ではもう少し物理層の詳細を説明しておきたい。前回のPhoto05の順に沿って説明すると、まずはScrambleとなる。このScrambling/Descramblingの目的は、PCI Expressのそれと全く同じである。PCIeと異なり、x4/x8/x16といった構成はありえないから、複数レーンで同じタイミングで信号がOn/Offすることはあまり考える必要はないが、データが00HとかFFHとかはありえる訳で、こうしたデータをScramblingで適度に0/1が混じった形にするのはノイズ対策上重要な項目である。ちなみにScrambleの方法、以前説明したPCI Expressの例はx8のケースだったが、ではUSB 3.0では? というとこんな感じだ(Photo01)。LSFR(Linear Feedback Shift Register)を使って、やはり、

G(x)=x^16+x^5+x^4+x^3+1

となるようなG(x)を計算し、これとデータのXORを取る形になる。Descrambleは? というと、もう一回XORを取ればいいことになる。

Photo01: Universal Serial Bus 3.0 SpecificationのFigure 6-7からの抜粋。

ちなみにDebuggingを容易にするため、このScramble/Descrambleを無効にするオプションが用意されているのもPCI Expressに同じだ。

次が8b/10b Encode/Decodeである。この方式そのものはANSI INCITS 230-1994(旧称ANSI X3.230-2004)で定義されているもの(このINCITS 230-1994はFC-PH(Fiber Channel Physical and Signaling Interface)を定義したもの)に準拠している。これはPCI Expressも全く同じである。前回も触れたとおり、これは8bitのシンボルと10bitのシンボルの相互変換という形になる。PCI Expressとのここでの相違点は、制御コード扱いとされるK-Codeの割り当てが若干異なることだ。

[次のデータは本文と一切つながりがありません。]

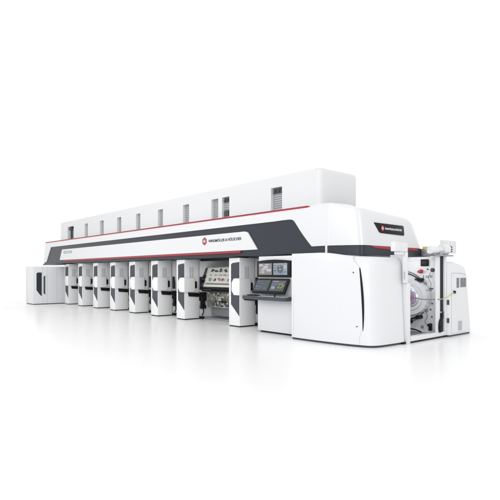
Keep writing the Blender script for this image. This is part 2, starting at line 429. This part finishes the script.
bm = new(); cyl(bm, (-13.64, 9.64, 1.06), (-11.3, 9.64, 1.06), .035, mi=0); cyl(bm, (-13.6, 9.70, .98), (-11.3, 9.70, .98), .025, mi=0); cyl(bm, (-13.64, 9.95, 1.78), (-11.3, 9.95, 1.78), .025, mi=1)
obj('guide_roller', bm, [BLACK, STEEL], web)

pr_ = thing('web_path_frame', 'beige and olive roller frame under the printed web in the open bay', 'roller frame', (-12.6, 10.2, 0))
bm = new()
box(bm, -13.6, -11.3, 10.0, 10.9, .78, .9, .01); box(bm, -13.4, -12.7, 9.95, 10.2, .58, .8, .02)
prism(bm, [(-13.5, .9), (-13.3, .97), (-12.1, .97), (-11.7, .86), (-11.9, .5), (-12.9, .36), (-13.2, .5)], 'Y', 10.02, 10.08, bv=.01)
obj('body', bm, BEIGE, pr_)
bm = new()
for x_, z_, r in ((-13.2, .66, .1), (-12.85, .55, .12), (-12.4, .7, .09), (-12.05, .62, .08)):
    cyl(bm, (x_, 9.86, z_), (x_, 10.02, z_), r, n=28, bv=.008); cyl(bm, (x_, 9.83, z_), (x_, 9.87, z_), r * .4, n=16)
obj('roller', bm, OLIVE, pr_)
bm = new()
for i in range(10):
    x_ = -13.4 + i * .17; z_ = .45 + .12 * math.sin(i * 2.1)
    box(bm, x_, x_ + .07, 9.8, 9.9, z_ + .1, z_ + .15 + .04 * (i % 3), .004)
cyl(bm, (-13.4, 9.84, .44), (-11.5, 9.84, .44), .018)
obj('pipework', bm, STEEL, pr_)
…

表1にこれをまとめてみたが、大きくは変わらないとはいえ、細かく割り当てが異なる部分は多い。基本的にPCI Expressは複数の速度(2.5GT/sと5GT/s。Gen3の8GT/sはまた話が異なる)をサポートするとか、パケットがTransactionとDataLinkの2階層の構造になっているといった相違点があり、このあたりはどうしても変わってくる事になる。ちなみにUSB3.0の場合、サポートしないK-Code(たとえばK28.0とかK28.7など)が渡された場合は、K28.4を代わりに送る事になっている。これは、表に載っていないその他のK-Codeの場合も同じである。

■表1

その次に来るのがSerial/Parallelの変換となるわけだが、その前に8b/10bの話をもう少し。基本的には8b/10b Encode/Decodeは単にデータの送受信にしか関係ないが、Link Trainingの時はもう少し特殊な動きをする。Link TrainingとはDeviceの初期化 or 省電力などでLink Downの状態から復帰する時などに行われるもので、要するにお互いが正しく通信できるかを確認すると共に、通信パラメータの設定や確認を行うフェーズである。PCI Expressの場合、Link Initializationという作業の中でこのLink Trainingが行われる。Link Initializationで行うべき作業はこちらにまとめた通りであるが、たとえばPolarity Inversionを行う場合、実際にはTrainingのフェーズで差分を取り、それが負の値だったら極性が逆なのでひっくり返す、といった作業を行う。

ただ、ひっくり返した後で「今度は正しく受信できているか」を確認してやらないと怖いわけで、そういう意味ではある一定期間の間、素性の判るデータが送受信されている期間があるのが望ましい。たとえばオーケストラで演奏が始まる前に、まずオーボエがA音を出し、コンサートマスターこれにピッチを合わせ、ついで全ての演奏者が(今度はコンサートマスターの音に)ピッチを合わせるという手順がある。Link Trainingもこれと一緒で、実際に通信が始まる前にある決まった手順のデータが送信され、受信側はこれを正しく受信できるように調整する、という作業が入る。PCI Expressではこの作業は8b/10b Encoder/Decoderに実装されており、USB 3.0もこの方式を引き継いでいる。